* _Stated goal_:
Using the material below, print the line that contains "p = MB(); p.box2((-6.62, y-.075, .335), (-6.47, y+.075, 3.96));", the line that contains "(.8, .8, .78), .3, .02), tl)", and every line in between, exactly and nothing else.

Scripts that build scenes:
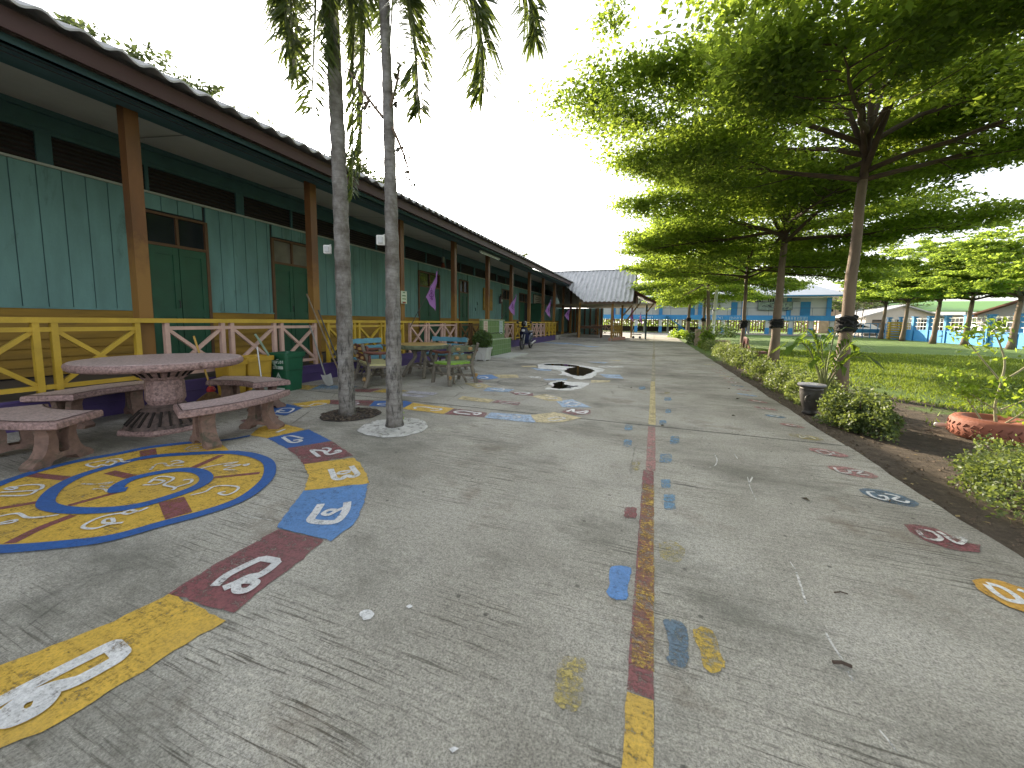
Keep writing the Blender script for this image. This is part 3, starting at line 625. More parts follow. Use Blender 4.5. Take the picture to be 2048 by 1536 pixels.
# louvred band
lv, lp, lb = MB(), MB(), MB()
y = -5.9; n = 0
posts = [-4.0, -1.2, .4, 1.55, 2.92, 4.1, 5.68, 6.9, 8.5, 9.9, 11.3, 12.7, 14.1, 15.5, 16.9, 18.3, 19.7, 21.1, 22.5, 23.9, 25.3, 26.7, 28.1, 29.5, 30.9, 32.3, 33.7, 35.1]
for i, y in enumerate(posts):
    wd = .16 if i % 2 == 0 else .05
    MB().box2((XW-.02, y-wd/2, 3.435), (XW+.025, y+wd/2, 3.86)).build('louvre_post', TEALD, school)
for k in range(6):
    z = 3.46+k*.066
    lv.add([(XW+.01, Y0, z), (XW+.01, Y1, z), (XW-.028, Y1, z+.045), (XW-.028, Y0, z+.045)], [(0, 1, 2, 3)])
lb.box2((XW-.02, Y0, 3.86), (XW+.03, Y1, 3.93)); lb.box2((XW-.02, Y0, 3.93), (XW+.05, Y1, 4.03)); lb.box2((XW-.02, Y0, 4.03), (XW+.025, Y1, 4.13)); lb.box2((XW-.02, Y0, 4.13), (XW+.07, Y1, 4.22))
lv.build('louvre_slats', surf('louvre_brown', (.05, .034, .032), .6, .3, 8), school); lb.build('wall_cornice', TEALD, school)
MB().add([(-6.3, Y0, 3.97), (-6.3, Y1, 3.97), (XW, Y1, 4.215), (XW, Y0, 4.215)], [(0, 1, 2, 3)]).build('soffit', SOFF, school)
for y in [-1, 1.44, 3.88, 6.32, 8.76, 11.2, 13.64, 16.08, 18.52, 20.96, 23.4, 25.8, 28.2, 30.6]: MB().add([(-6.3, y-.012, 3.962), (-6.3, y+.012, 3.962), (XW, y+.012, 4.207), (XW, y-.012, 4.207)], [(0, 1, 2, 3)]).build('soffit_batten', surf('soffit_joint', (.20, .19, .17), .8), school)
# doors
DP = [0]*6
for i, (a, b) in enumerate(doors):
    fr = MB(); t_ = .05
    fr.box2((XW-.03, a-t_, .34), (XW+.06, a, 3.10)); fr.box2((XW-.03, b, .34), (XW+.06, b+t_, 3.10)); fr.box2((XW-.03, a, 3.06), (XW+.06, b, 3.10+.0)); fr.box2((XW-.03, a, 2.52), (XW+.055, b, 2.57)); fr.box2((XW-.03, (a+b)/2-.02, 2.57), (XW+.05, (a+b)/2+.02, 3.06))
    f = fr.build('door_frame', FRAMEB, school)
    MB().box2((XW-.012, a+.001, 2.571), (XW+.002, b-.001, 3.059)).build('transom_pane', GLASS if i != 1 else surf('dusty_glass', (.16, .14, .11), .4, .3, 3), f)
    mid = (a+b)/2
    for j, (p, q) in enumerate(((a, mid-.004), (mid+.004, b))):
        d = MB()
        if i == 5 and j == 1: d.box2((XW+.03, b-.04, .36), (XW+.03+(q-p), b, 2.52))      # this leaf stands open
        else:
            d.box2((XW-.01, p+.002, .36), (XW+.025, q-.002, 2.518))
            W = q-p
            for z0, z1 in ((.36, .5), (1.25, 1.4), (2.38, 2.518)): d.box2((XW+.02, p+.09, z0), (XW+.042, q-.09, z1))
            d.box2((XW+.02, p+.002, .36), (XW+.045, p+.09, 2.518)); d.box2((XW+.02, q-.09, .36), (XW+.045, q-.002, 2.518))
        do = d.build('door', DOORG, school)
        if j == 0: MB().tube([(XW+.045, q-.04, 1.55), (XW+.075, q-.04, 1.55), (XW+.075, q-.04, 1.42), (XW+.045, q-.04, 1.42)], .009, 6).build('handle', BLK, do)
# small dark bolts and shutter stays seen on the boards
for y, z in ((10.9, 2.2), (17.2, 2.2), (14.8, 2.25), (11.0, 1.95), (17.0, 1.9)): MB().tube([(XW+.02, y, z), (XW+.03, y+.02, z-.16)], .014, 6).build('shutter_stay', BLK, school)
# posts
for i, y in enumerate(cols):
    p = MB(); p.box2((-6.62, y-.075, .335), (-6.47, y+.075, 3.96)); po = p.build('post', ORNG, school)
    MB().box2((-6.635, y-.09, .335), (-6.455, y+.09, .50)).build('post_foot', surf('post_foot_ochre', (.30, .17, .03), .6, .3, 5), po)
# beam, fascia, roof
MB().box2((-6.72, Y0, 3.962), (-6.44, Y1, 4.06)).build('eave_beam', TEALD, school)
m = MB(); m.box2((-6.10, Y0, 3.90), (-6.06, Y1, 3.99)); m.box2((-6.06, Y0, 3.90), (-6.44, Y1, 3.912)); m.build('lower_fascia', surf('blue_grey_fascia', (.06, .12, .14), .6, .2, 3), school)
MB().box2((-5.96, Y0, 3.975), (-5.92, Y1, 4.175)).build('fascia', FASC, school)
m = MB(); pit = .175; amp = .03; ns = 6; slope = .44
def roof_sheet(x0, z0, x1, z1, ya, yb, mb, amp=.028, pit=.175, ns=8, th=.008):
    nY = int((yb-ya)/pit*ns); L = []
    for i in range(nY+1):
        yy = ya+i*pit/ns; h = amp*math.cos(2*math.pi*i/ns)
        L += [(x0, yy, z0+h), (x1, yy, z1+h), (x0, yy, z0+h-th), (x1, yy, z1+h-th)]
    F_ = []
    for i in range(nY):
        a, b = 4*i, 4*i+4; F_ += [(a, b, b+1, a+1), (a+2, a+3, b+3, b+2), (a, a+2, b+2, b), (a+1, b+1, b+3, a+3)]
    mb.add(L, F_)
roof_sheet(-5.80, 4.235, -8.2, 4.235+2.4*slope, Y0, Y1, m, .034, .30, 8, .024); roof_sheet(-8.1, 4.235+2.3*slope+.03, -11.3, 4.235+5.5*slope+.03, Y0, Y1, m, .032, .30); roof_sheet(-16.8, 4.235, -11.3, 4.235+5.5*slope+.03, Y0, Y1, m, .032, .30)
m.build('roof', ROOFM, school)
m = MB(); m.box2((XW-.06, Y0-.02, 0), (-14.2, Y0, 4.2)); m.box2((XW-.06, Y1, 0), (-14.2, Y1+.02, 4.2)); m.box2((-14.2, Y0, 0), (-14.22, Y1, 4.2))
for y in (Y0, Y1): m.add([(-6.1, y, 4.15), (-16.2, y, 4.15), (-11.3, y, 6.4)], [(0, 1, 2)])
m.build('rear_wall', TEAL, school)
m = MB(); m.tube([(-6.35, 21.2, 3.88), (-6.35, 23.2, 3.88)], .03, 8); 
tl = thing('tube_lamp', 'white fluorescent tube lamp hanging under the veranda eave', 'lamp', (-6.3, 14.6, 3.86))
MB().box2((-6.26, 13.0, 3.82), (-6.19, 14.9, 3.88)).build('lamp_tray', WHITE, tl); MB().tube([(-6.225, 13.05, 3.80), (-6.225, 14.85, 3.80)], .016, 8).build('tube', surf('lamp_glass', (.8, .8, .78), .3, .02), tl)
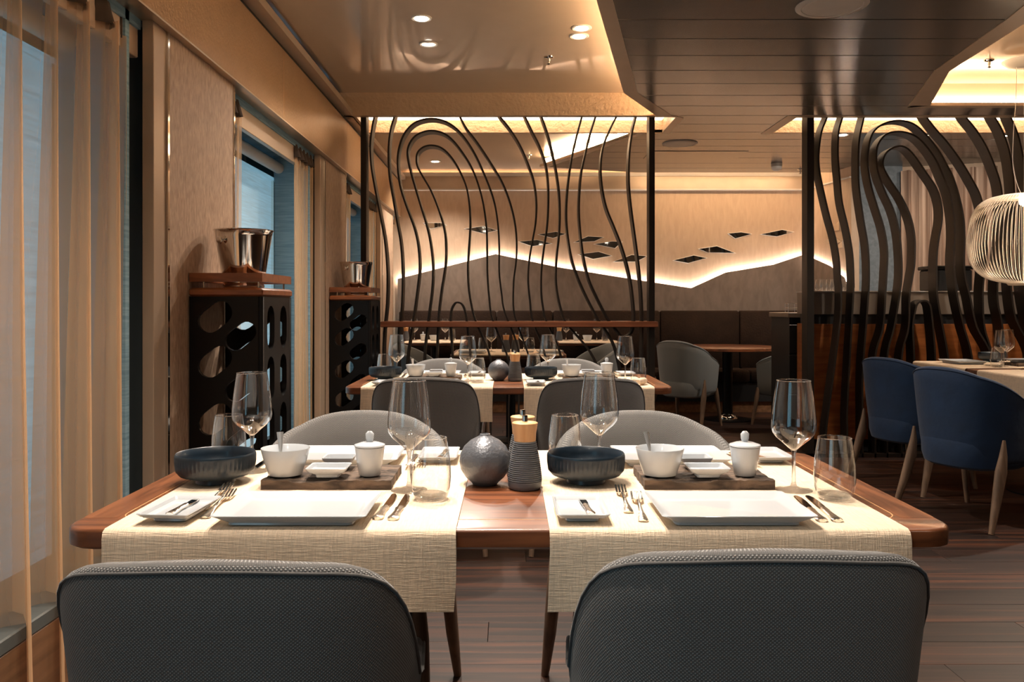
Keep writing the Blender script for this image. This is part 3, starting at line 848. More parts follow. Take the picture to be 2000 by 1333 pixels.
sr = thing('rib_screen', 'tall dark metal screen of deep curved ribs in front of the bar counter', 'screen')
RIGHT = [
 ([(222,40),(215,90),(180,180),(163,300),(165,400),(190,530),(225,680),(258,800),(280,920),(290,1050),(295,1120),(285,1330),(210,1900)], 1, 0),
 ([(312,40),(305,90),(280,180),(275,320),(285,450),(300,600),(335,750),(360,900),(367,1050),(365,1150),(355,1330),(330,1800)], 1, 0),
 ([(440,40),(430,90),(400,230),(395,400),(400,520),(425,700),(450,850),(458,1000),(455,1120),(440,1330),(420,1600)], 1, 0),
 ([(495,1500),(540,1330),(555,1120),(562,1000),(565,880),(545,750),(505,620),(470,500),(450,380),(455,280),(475,200),(520,150),(590,122),(660,120),(730,145),(800,210),(870,300),(920,390),(950,450),(985,560),(1010,680),(1018,800),(1015,950),(1025,1050),(1050,1150),(1090,1330),(1175,1500)], 2, .1),
 ([(565,1500),(605,1330),(640,1120),(650,1000),(645,870),(630,750),(600,640),(550,530),(510,420),(500,330),(510,260),(550,205),(600,185),(660,185),(730,210),(790,265),(850,350),(890,440),(930,540),(955,680),(960,800),(955,950),(965,1080),(985,1200),(1015,1330),(1060,1500)], 2, .1),
 ([(650,1500),(690,1330),(695,1150),(710,1050),(725,950),(725,800),(700,680),(650,570),(590,480),(545,400),(540,350),(565,300),(620,270),(670,275),(720,320),(790,420),(850,510),(880,600),(885,700),(865,820),(855,930),(855,1100),(865,1200),(890,1330),(920,1500)], 2, .1),
 ([(722,1500),(715,1330),(730,1230),(745,1190),(780,1175),(810,1190),(825,1250),(845,1500)], 2, 0),
 ([(770,40),(790,90),(850,170),(920,250),(1000,360),(1060,460),(1110,560),(1140,700),(1148,850),(1140,950),(1130,1050),(1125,1150),(1135,1330),(1180,1500)], 1, .1),
 ([(1000,40),(1020,90),(1090,180),(1150,280),(1200,400),(1230,500),(1240,620),(1235,800),(1220,950),(1210,1100),(1215,1200),(1240,1330)], 1, .1),
 ([(1170,40),(1190,90),(1240,180),(1280,300),(1300,420),(1310,560),(1305,750),(1290,900),(1290,1080),(1310,1250),(1340,1330),(1420,1500)], 1, .1),
 ([(1265,40),(1285,90),(1330,200),(1360,330),(1380,460),(1385,600),(1380,750),(1365,1000),(1370,1150),(1400,1330)], 1, .1),
 ([(1480,40),(1470,90),(1440,200),(1425,330),(1420,500),(1430,700),(1450,850),(1470,1000),(1490,1200),(1520,1330)], 1, 0),
 ([(1560,40),(1550,90),(1520,200),(1500,330),(1505,500),(1530,700),(1560,850),(1580,1000),(1590,1200),(1600,1330)], 1, 0)]
build_ribs(sr, RIGHT, Q)
for x in (at(1578, 0, DS)[0], 4.1):
    MB().box(x - 0.026, x + 0.026, DS - 0.06, DS + 0.06, 0, 2.64, c=0.003).build('post', 'rib', sr)
MB().box(2.15, 4.1, DS - 0.06, DS + 0.06, 0.0, 0.03).build('foot_rail', 'rib', sr)

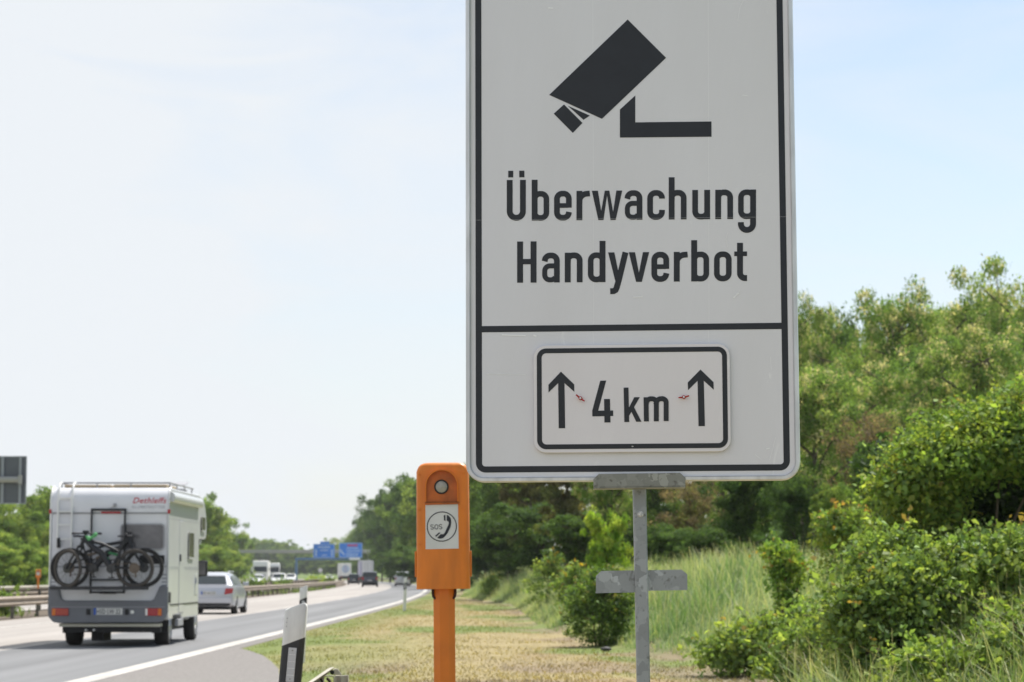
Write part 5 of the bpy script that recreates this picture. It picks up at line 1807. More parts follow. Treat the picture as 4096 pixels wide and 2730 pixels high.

* _Result of the exercise_:
    p = MB(); p.box2((-6.62, y-.075, .335), (-6.47, y+.075, 3.96)); po = p.build('post', ORNG, school)
    MB().box2((-6.635, y-.09, .335), (-6.455, y+.09, .50)).build('post_foot', surf('post_foot_ochre', (.30, .17, .03), .6, .3, 5), po)
# beam, fascia, roof
MB().box2((-6.72, Y0, 3.962), (-6.44, Y1, 4.06)).build('eave_beam', TEALD, school)
m = MB(); m.box2((-6.10, Y0, 3.90), (-6.06, Y1, 3.99)); m.box2((-6.06, Y0, 3.90), (-6.44, Y1, 3.912)); m.build('lower_fascia', surf('blue_grey_fascia', (.06, .12, .14), .6, .2, 3), school)
MB().box2((-5.96, Y0, 3.975), (-5.92, Y1, 4.175)).build('fascia', FASC, school)
m = MB(); pit = .175; amp = .03; ns = 6; slope = .44
def roof_sheet(x0, z0, x1, z1, ya, yb, mb, amp=.028, pit=.175, ns=8, th=.008):
    nY = int((yb-ya)/pit*ns); L = []
    for i in range(nY+1):
        yy = ya+i*pit/ns; h = amp*math.cos(2*math.pi*i/ns)
        L += [(x0, yy, z0+h), (x1, yy, z1+h), (x0, yy, z0+h-th), (x1, yy, z1+h-th)]
    F_ = []
    for i in range(nY):
        a, b = 4*i, 4*i+4; F_ += [(a, b, b+1, a+1), (a+2, a+3, b+3, b+2), (a, a+2, b+2, b), (a+1, b+1, b+3, a+3)]
    mb.add(L, F_)
roof_sheet(-5.80, 4.235, -8.2, 4.235+2.4*slope, Y0, Y1, m, .034, .30, 8, .024); roof_sheet(-8.1, 4.235+2.3*slope+.03, -11.3, 4.235+5.5*slope+.03, Y0, Y1, m, .032, .30); roof_sheet(-16.8, 4.235, -11.3, 4.235+5.5*slope+.03, Y0, Y1, m, .032, .30)
m.build('roof', ROOFM, school)
m = MB(); m.box2((XW-.06, Y0-.02, 0), (-14.2, Y0, 4.2)); m.box2((XW-.06, Y1, 0), (-14.2, Y1+.02, 4.2)); m.box2((-14.2, Y0, 0), (-14.22, Y1, 4.2))
for y in (Y0, Y1): m.add([(-6.1, y, 4.15), (-16.2, y, 4.15), (-11.3, y, 6.4)], [(0, 1, 2)])
m.build('rear_wall', TEAL, school)
m = MB(); m.tube([(-6.35, 21.2, 3.88), (-6.35, 23.2, 3.88)], .03, 8); 
tl = thing('tube_lamp', 'white fluorescent tube lamp hanging under the veranda eave', 'lamp', (-6.3, 14.6, 3.86))
MB().box2((-6.26, 13.0, 3.82), (-6.19, 14.9, 3.88)).build('lamp_tray', WHITE, tl); MB().tube([(-6.225, 13.05, 3.80), (-6.225, 14.85, 3.80)], .016, 8).build('tube', surf('lamp_glass', (.8, .8, .78), .3, .02), tl)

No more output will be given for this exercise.